Instruction: Retype each entry below, keeping every character the same.

Raw records:
# # # # #

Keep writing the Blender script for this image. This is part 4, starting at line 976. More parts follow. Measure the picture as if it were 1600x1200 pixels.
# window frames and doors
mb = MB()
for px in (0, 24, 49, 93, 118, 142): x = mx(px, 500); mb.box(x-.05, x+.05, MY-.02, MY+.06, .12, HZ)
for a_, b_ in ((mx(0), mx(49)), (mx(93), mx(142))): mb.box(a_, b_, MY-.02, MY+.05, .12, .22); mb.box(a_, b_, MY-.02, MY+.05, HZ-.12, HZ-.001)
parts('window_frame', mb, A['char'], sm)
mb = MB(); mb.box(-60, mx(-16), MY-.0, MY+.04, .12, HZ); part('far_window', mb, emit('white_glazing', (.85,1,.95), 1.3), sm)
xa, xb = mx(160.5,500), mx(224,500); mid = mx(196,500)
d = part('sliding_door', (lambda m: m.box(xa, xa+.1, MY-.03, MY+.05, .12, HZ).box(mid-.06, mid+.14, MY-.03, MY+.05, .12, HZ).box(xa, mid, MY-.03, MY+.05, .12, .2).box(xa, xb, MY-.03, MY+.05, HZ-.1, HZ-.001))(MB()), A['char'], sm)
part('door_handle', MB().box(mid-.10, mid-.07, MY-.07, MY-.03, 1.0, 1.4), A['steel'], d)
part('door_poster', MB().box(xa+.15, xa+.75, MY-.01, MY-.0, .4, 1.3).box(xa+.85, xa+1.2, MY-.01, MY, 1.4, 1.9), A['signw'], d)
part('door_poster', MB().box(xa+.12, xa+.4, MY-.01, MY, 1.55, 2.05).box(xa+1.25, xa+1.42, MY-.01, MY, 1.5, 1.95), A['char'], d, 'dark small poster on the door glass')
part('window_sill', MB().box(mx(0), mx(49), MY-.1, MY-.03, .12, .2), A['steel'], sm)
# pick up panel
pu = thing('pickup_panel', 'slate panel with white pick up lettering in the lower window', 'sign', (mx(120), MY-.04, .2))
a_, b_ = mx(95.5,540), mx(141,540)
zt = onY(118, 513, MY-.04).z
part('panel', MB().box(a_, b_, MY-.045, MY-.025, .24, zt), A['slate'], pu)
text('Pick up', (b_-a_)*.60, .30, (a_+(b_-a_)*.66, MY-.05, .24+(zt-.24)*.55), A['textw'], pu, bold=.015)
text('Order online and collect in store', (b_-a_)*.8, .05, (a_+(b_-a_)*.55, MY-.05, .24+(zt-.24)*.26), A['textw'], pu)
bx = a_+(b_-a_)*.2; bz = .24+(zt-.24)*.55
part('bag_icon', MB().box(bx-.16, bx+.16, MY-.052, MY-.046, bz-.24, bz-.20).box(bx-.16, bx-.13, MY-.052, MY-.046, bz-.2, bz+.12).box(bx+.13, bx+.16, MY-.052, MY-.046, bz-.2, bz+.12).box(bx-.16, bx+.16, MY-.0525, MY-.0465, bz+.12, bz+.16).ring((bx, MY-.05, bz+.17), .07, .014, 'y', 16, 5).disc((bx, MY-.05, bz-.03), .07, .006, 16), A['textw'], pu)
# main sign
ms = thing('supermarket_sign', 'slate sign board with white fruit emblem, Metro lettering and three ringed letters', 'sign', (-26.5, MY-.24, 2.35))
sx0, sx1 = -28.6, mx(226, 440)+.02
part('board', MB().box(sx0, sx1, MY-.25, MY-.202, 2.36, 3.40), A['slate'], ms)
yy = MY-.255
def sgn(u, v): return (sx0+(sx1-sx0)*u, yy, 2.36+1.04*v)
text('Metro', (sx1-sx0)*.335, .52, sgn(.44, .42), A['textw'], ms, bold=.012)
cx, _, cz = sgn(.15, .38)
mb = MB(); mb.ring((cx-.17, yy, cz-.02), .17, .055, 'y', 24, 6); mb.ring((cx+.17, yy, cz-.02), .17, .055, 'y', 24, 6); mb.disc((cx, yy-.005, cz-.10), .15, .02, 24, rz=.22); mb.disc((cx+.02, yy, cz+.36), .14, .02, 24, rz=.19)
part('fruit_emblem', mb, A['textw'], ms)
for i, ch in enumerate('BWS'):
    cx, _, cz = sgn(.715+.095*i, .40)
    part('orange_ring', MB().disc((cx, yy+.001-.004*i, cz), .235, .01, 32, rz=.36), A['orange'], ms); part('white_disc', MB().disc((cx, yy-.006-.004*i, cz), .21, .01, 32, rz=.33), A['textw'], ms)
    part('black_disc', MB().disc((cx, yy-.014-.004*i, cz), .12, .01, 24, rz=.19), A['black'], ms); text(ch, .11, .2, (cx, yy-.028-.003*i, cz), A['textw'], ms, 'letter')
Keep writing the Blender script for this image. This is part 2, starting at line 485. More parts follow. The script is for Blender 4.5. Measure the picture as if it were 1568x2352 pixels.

# # # # #

Written response:
Keep writing the Blender script for this image. This is part 4, starting at line 976. More parts follow. Measure the picture as if it were 1600x1200 pixels.
# window frames and doors
mb = MB()
for px in (0, 24, 49, 93, 118, 142): x = mx(px, 500); mb.box(x-.05, x+.05, MY-.02, MY+.06, .12, HZ)
for a_, b_ in ((mx(0), mx(49)), (mx(93), mx(142))): mb.box(a_, b_, MY-.02, MY+.05, .12, .22); mb.box(a_, b_, MY-.02, MY+.05, HZ-.12, HZ-.001)
parts('window_frame', mb, A['char'], sm)
mb = MB(); mb.box(-60, mx(-16), MY-.0, MY+.04, .12, HZ); part('far_window', mb, emit('white_glazing', (.85,1,.95), 1.3), sm)
xa, xb = mx(160.5,500), mx(224,500); mid = mx(196,500)
d = part('sliding_door', (lambda m: m.box(xa, xa+.1, MY-.03, MY+.05, .12, HZ).box(mid-.06, mid+.14, MY-.03, MY+.05, .12, HZ).box(xa, mid, MY-.03, MY+.05, .12, .2).box(xa, xb, MY-.03, MY+.05, HZ-.1, HZ-.001))(MB()), A['char'], sm)
part('door_handle', MB().box(mid-.10, mid-.07, MY-.07, MY-.03, 1.0, 1.4), A['steel'], d)
part('door_poster', MB().box(xa+.15, xa+.75, MY-.01, MY-.0, .4, 1.3).box(xa+.85, xa+1.2, MY-.01, MY, 1.4, 1.9), A['signw'], d)
part('door_poster', MB().box(xa+.12, xa+.4, MY-.01, MY, 1.55, 2.05).box(xa+1.25, xa+1.42, MY-.01, MY, 1.5, 1.95), A['char'], d, 'dark small poster on the door glass')
part('window_sill', MB().box(mx(0), mx(49), MY-.1, MY-.03, .12, .2), A['steel'], sm)
# pick up panel
pu = thing('pickup_panel', 'slate panel with white pick up lettering in the lower window', 'sign', (mx(120), MY-.04, .2))
a_, b_ = mx(95.5,540), mx(141,540)
zt = onY(118, 513, MY-.04).z
part('panel', MB().box(a_, b_, MY-.045, MY-.025, .24, zt), A['slate'], pu)
text('Pick up', (b_-a_)*.60, .30, (a_+(b_-a_)*.66, MY-.05, .24+(zt-.24)*.55), A['textw'], pu, bold=.015)
text('Order online and collect in store', (b_-a_)*.8, .05, (a_+(b_-a_)*.55, MY-.05, .24+(zt-.24)*.26), A['textw'], pu)
bx = a_+(b_-a_)*.2; bz = .24+(zt-.24)*.55
part('bag_icon', MB().box(bx-.16, bx+.16, MY-.052, MY-.046, bz-.24, bz-.20).box(bx-.16, bx-.13, MY-.052, MY-.046, bz-.2, bz+.12).box(bx+.13, bx+.16, MY-.052, MY-.046, bz-.2, bz+.12).box(bx-.16, bx+.16, MY-.0525, MY-.0465, bz+.12, bz+.16).ring((bx, MY-.05, bz+.17), .07, .014, 'y', 16, 5).disc((bx, MY-.05, bz-.03), .07, .006, 16), A['textw'], pu)
# main sign
ms = thing('supermarket_sign', 'slate sign board with white fruit emblem, Metro lettering and three ringed letters', 'sign', (-26.5, MY-.24, 2.35))
sx0, sx1 = -28.6, mx(226, 440)+.02
part('board', MB().box(sx0, sx1, MY-.25, MY-.202, 2.36, 3.40), A['slate'], ms)
yy = MY-.255
def sgn(u, v): return (sx0+(sx1-sx0)*u, yy, 2.36+1.04*v)
text('Metro', (sx1-sx0)*.335, .52, sgn(.44, .42), A['textw'], ms, bold=.012)
cx, _, cz = sgn(.15, .38)
mb = MB(); mb.ring((cx-.17, yy, cz-.02), .17, .055, 'y', 24, 6); mb.ring((cx+.17, yy, cz-.02), .17, .055, 'y', 24, 6); mb.disc((cx, yy-.005, cz-.10), .15, .02, 24, rz=.22); mb.disc((cx+.02, yy, cz+.36), .14, .02, 24, rz=.19)
part('fruit_emblem', mb, A['textw'], ms)
for i, ch in enumerate('BWS'):
    cx, _, cz = sgn(.715+.095*i, .40)
    part('orange_ring', MB().disc((cx, yy+.001-.004*i, cz), .235, .01, 32, rz=.36), A['orange'], ms); part('white_disc', MB().disc((cx, yy-.006-.004*i, cz), .21, .01, 32, rz=.33), A['textw'], ms)
    part('black_disc', MB().disc((cx, yy-.014-.004*i, cz), .12, .01, 24, rz=.19), A['black'], ms); text(ch, .11, .2, (cx, yy-.028-.003*i, cz), A['textw'], ms, 'letter')
Keep writing the Blender script for this image. This is part 2, starting at line 485. More parts follow. The script is for Blender 4.5. Measure the picture as if it were 1568x2352 pixels.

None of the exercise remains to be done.